Published on Wednesday, July 29, 2015 | 5:46 am
 

Pasadena’s Department of Planning and Community Development has wrapped up ten months of community meetings focused on “mansionization” effect in local neighborhoods and is now analyzing results before recommending changes to the city’s zoning code, if it finds that necessary.

The meetings were prompted by a number of recent projects many residents say do not appear compatible with the character of the older established neighborhoods that composed much of the city’s residential areas.

Pasadena Heritage earlier this year said many of the new projects are “horribly out of scale and character with their surrounding neighborhoods.”

In September last year, the Pasadena City Council directed the Planning Department to study the issue of neighborhood compatibility in single-family residential zones.

Reporting about the community meetings, Vincent P. Bertoni, Director of Planning and Community Development, told City Manager Michael J. Beck that aside from the eight community meetings, there was also one presentation to the Northwest Commission as part of the comprehensive outreach plan.

The community meetings were held from March to June in each council district and were attended by over 400 residents. Comments from the public are now being analyzed and will be shared with the Planning Commission as an informational item before the end of summer.

Bertoni summarized the consultation process and laid out the next steps for three phases of the Mansionization Code Revision study.
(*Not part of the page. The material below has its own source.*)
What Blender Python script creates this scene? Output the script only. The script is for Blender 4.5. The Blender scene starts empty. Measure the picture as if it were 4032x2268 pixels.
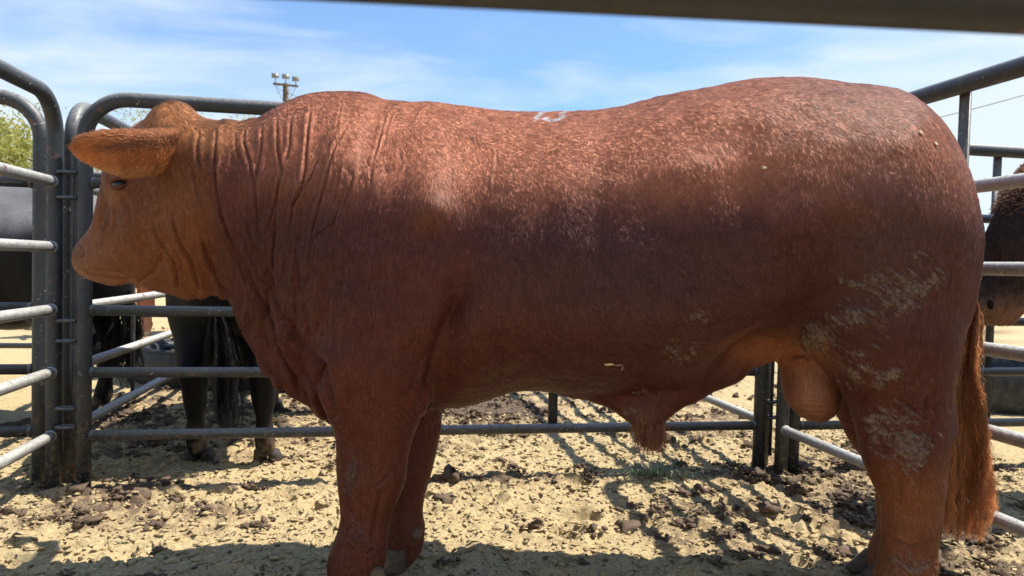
import bpy, bmesh, math, random
import numpy as np
from mathutils import Vector, Matrix

# ------------------------------------------------------------------ camera, sky, sun, exposure
C = bpy.context.scene.collection
SC = bpy.context.scene
CAM_H, PITCH, ROLL, FPX = 0.95, 0.0319, 0.025, 2912.0
cam_data = bpy.data.cameras.new('camera')
cam = bpy.data.objects.new('camera', cam_data)
C.objects.link(cam)
cam_data.sensor_width = 36.0
cam_data.lens = 36.0 * FPX / 4032.0
cam_data.clip_start, cam_data.clip_end = 0.02, 3000.0
cam_data.dof.use_dof = True
cam_data.dof.focus_distance = 2.0
cam_data.dof.aperture_fstop = 7.0
cam.matrix_world = (Matrix.Translation((0, 0, CAM_H)) @ Matrix.Rotation(math.pi / 2 - PITCH, 4, 'X')
                    @ Matrix.Rotation(ROLL, 4, 'Z'))
SC.camera = cam
SUN_EL, SUN_AZ = 61.0, 77.5          # degrees; azimuth clockwise from +Y
sd = Vector((math.sin(math.radians(SUN_AZ)) * math.cos(math.radians(SUN_EL)),
             math.cos(math.radians(SUN_AZ)) * math.cos(math.radians(SUN_EL)), math.sin(math.radians(SUN_EL))))
sun_data = bpy.data.lights.new('sun', 'SUN')
sun_data.energy, sun_data.angle, sun_data.color = 4.3, math.radians(0.53), (1.0, 0.95, 0.86)
sun = bpy.data.objects.new('sun', sun_data)
sun.rotation_euler = sd.to_track_quat('Z', 'Y').to_euler()
sun.location = (0, 0, 8)
C.objects.link(sun)

world = bpy.data.worlds.new('World')
SC.world = world
world.use_nodes = True
wn, wl = world.node_tree.nodes, world.node_tree.links
wn.clear()
w_out = wn.new('ShaderNodeOutputWorld')
w_bg = wn.new('ShaderNodeBackground')
w_bg.inputs['Strength'].default_value = 0.13
sky = wn.new('ShaderNodeTexSky')
sky.sky_type = 'NISHITA'
sky.sun_disc = False
sky.sun_elevation, sky.sun_rotation = math.radians(SUN_EL), math.radians(SUN_AZ)
sky.air_density, sky.dust_density, sky.ozone_density = 1.0, 0.25, 2.2
# thin cirrus mixed over the sky, laid out by direction on a high flat layer
tc = wn.new('ShaderNodeTexCoord')
sep = wn.new('ShaderNodeSeparateXYZ')
wl.new(tc.outputs['Generated'], sep.inputs[0])
def wmath(op, a, b=None, clamp=False):
    n = wn.new('ShaderNodeMath'); n.operation = op; n.use_clamp = clamp
    for i, v in enumerate((a, b)):
        if v is None: continue
        if isinstance(v, (int, float)): n.inputs[i].default_value = v
        else: wl.new(v, n.inputs[i])
    return n.outputs[0]
zz = wmath('MAXIMUM', wmath('ADD', sep.outputs['Z'], 0.12), 0.05)
comb = wn.new('ShaderNodeCombineXYZ')
wl.new(wmath('DIVIDE', sep.outputs['X'], zz), comb.inputs['X'])
wl.new(wmath('DIVIDE', sep.outputs['Y'], zz), comb.inputs['Y'])
mp = wn.new('ShaderNodeMapping')
mp.inputs['Scale'].default_value = (0.55, 0.9, 1.0)
mp.inputs['Rotation'].default_value = (0, 0, math.radians(-24))
mp.inputs['Location'].default_value = (0.95, 0.2, 0)
wl.new(comb.outputs[0], mp.inputs['Vector'])
n1 = wn.new('ShaderNodeTexNoise')
n1.inputs['Scale'].default_value, n1.inputs['Detail'].default_value = 0.9, 7.0
n1.inputs['Roughness'].default_value, n1.inputs['Distortion'].default_value = 0.52, 0.5
wl.new(mp.outputs[0], n1.inputs['Vector'])
ramp = wn.new('ShaderNodeValToRGB')
ramp.color_ramp.elements[0].position, ramp.color_ramp.elements[1].position = 0.44, 0.74
wl.new(n1.outputs['Fac'], ramp.inputs['Fac'])
az_ = wmath('MINIMUM', wmath('ABSOLUTE', wmath('ARCTAN2', sep.outputs['X'], sep.outputs['Y'])), 0.7)
el_ = wmath('ARCSINE', sep.outputs['Z'])
n2 = wn.new('ShaderNodeTexNoise')
n2.inputs['Scale'].default_value, n2.inputs['Detail'].default_value = 2.6, 6.0
n2.inputs['Roughness'].default_value, n2.inputs['Distortion'].default_value = 0.55, 0.4
wl.new(mp.outputs[0], n2.inputs['Vector'])
warp_ = wmath('MULTIPLY', wmath('SUBTRACT', n2.outputs['Fac'], 0.5), 0.52)
azs = wmath('MAXIMUM', wmath('MINIMUM', wmath('ARCTAN2', sep.outputs['X'], sep.outputs['Y']), 0.7), -0.7)
thr_ = wmath('ADD', wmath('ADD', wmath('MULTIPLY', az_, 0.27), wmath('MULTIPLY', azs, 0.07)), 0.19)
bank = wmath('ADD', wmath('SUBTRACT', el_, thr_), warp_)
bank = wmath('MULTIPLY', wmath('SUBTRACT', 0.11, bank), 3.7, True)
cl_f = wmath('MAXIMUM', wmath('MULTIPLY', ramp.outputs['Color'], 0.55), wmath('MULTIPLY', bank, 0.93))
cl_f = wmath('MAXIMUM', cl_f, 0.14, True)  # even cloud veil added over the whole sky to raise the fill light
gain = wn.new('ShaderNodeMix'); gain.data_type = 'RGBA'; gain.blend_type = 'MULTIPLY'
gain.inputs['Factor'].default_value = 1.0
wl.new(sky.outputs[0], gain.inputs['A'])
gain.inputs['B'].default_value = (0.52, 0.73, 0.92, 1)
mix = wn.new('ShaderNodeMix'); mix.data_type = 'RGBA'
wl.new(cl_f, mix.inputs['Factor'])
wl.new(gain.outputs['Result'], mix.inputs['A'])
mix.inputs['B'].default_value = (3.85, 4.3, 4.55, 1)
wl.new(mix.outputs['Result'], w_bg.inputs['Color'])
wl.new(w_bg.outputs[0], w_out.inputs['Surface'])

SC.view_settings.view_transform = 'Standard'
SC.view_settings.look = 'None'
SC.view_settings.gamma = 1.0
SC.view_settings.use_curve_mapping = False
SC.view_settings.exposure = 0.8
SC.render.engine = 'CYCLES'
SC.cycles.max_bounces = 6
SC.cycles.transparent_max_bounces = 4
SC.cycles.use_denoising = True

# ------------------------------------------------------------------ measuring helpers
rng = np.random.default_rng(7)
random.seed(7)
_R = np.array(cam.matrix_world.to_3x3())
RX, UY, FZ = _R[:, 0], _R[:, 1], -_R[:, 2]
CP = np.array([0, 0, CAM_H])
def at(u, v, d):
    """World point seen at photo pixel (u, v) at depth d metres along the optical axis."""
    return CP + d * ((u - 2016) / FPX * RX + (1134 - v) / FPX * UY + FZ)
def seen(p):
    """Photo pixel (u, v) of world points p (N,3)."""
    q = p - CP
    d = q @ FZ
    return 2016 + FPX * (q @ RX) / d, 1134 - FPX * (q @ UY) / d

def tag(o, label=None, cat=None, group=None, kind=None):
    if label: o['label'] = label
    if cat: o['category'] = cat
    if group: o['group'] = group
    if kind: o['kind'] = kind
    return o
def link(name, data, parent=None, loc=None):
    o = bpy.data.objects.new(name, data); C.objects.link(o)
    if loc is not None: o.location = loc
    if parent is not None: o.parent = parent
    return o
def empty(name, loc=(0, 0, 0), rz=0.0):
    o = link(name, None, None, loc); o.rotation_euler = (0, 0, rz); o.empty_display_size = 0.1
    return o
def mesh(name, V, F, mat=None, smooth=True):
    """Mesh from an (N,3) array and faces (one int array of equal-size faces, or a list of them)."""
    me = bpy.data.meshes.new(name)
    V = np.asarray(V, np.float32)
    groups = F if isinstance(F, list) else [F]
    groups = [np.asarray(g, np.int32) for g in groups if len(g)]
    me.vertices.add(len(V)); me.vertices.foreach_set('co', V.ravel())
    nl = sum(g.size for g in groups); npoly = sum(len(g) for g in groups)
    me.loops.add(nl); me.polygons.add(npoly)
    me.loops.foreach_set('vertex_index', np.concatenate([g.ravel() for g in groups]))
    tot = np.concatenate([np.full(len(g), g.shape[1], np.int32) for g in groups])
    start = np.concatenate([[0], np.cumsum(tot)[:-1]]).astype(np.int32)
    me.polygons.foreach_set('loop_start', start)
    me.update(calc_edges=True); me.validate()
    if smooth: me.polygons.foreach_set('use_smooth', np.ones(len(me.polygons), bool))
    if mat: me.materials.append(mat)
    return me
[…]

Phase 1 involves the Lower Hastings Ranch neighborhood where a City Council-adopted moratorium prohibits demolitions of more than 50 percent of a structure’s exterior walls, second-story development or second-story additions of any size, and large single-story additions or single-story detached accessory structures. The moratorium has been extended through March 2016.

Phase 2 covers non-hillside, non-historic single-family homes, which covers a large part of Pasadena. Additional opportunities for public comments are still available during the Planning Commission Study Sessions, after which draft regulations will be submitted to the City Council for action possibly in early 2016.

Phase 3 concerns Hillside Overlay Areas, where new single-family homes and major additions are being reviewed for neighborhood compatibility through the Hillside Development Permit process. This phase will begin at the end of this year and is expected to be completed by 2016.

Since the study may not be completed until early 2016, Pasadena Heritage recommended that the public should participate actively in any additional opportunities where they could present their views and comments about possible amendments to the zoning codes.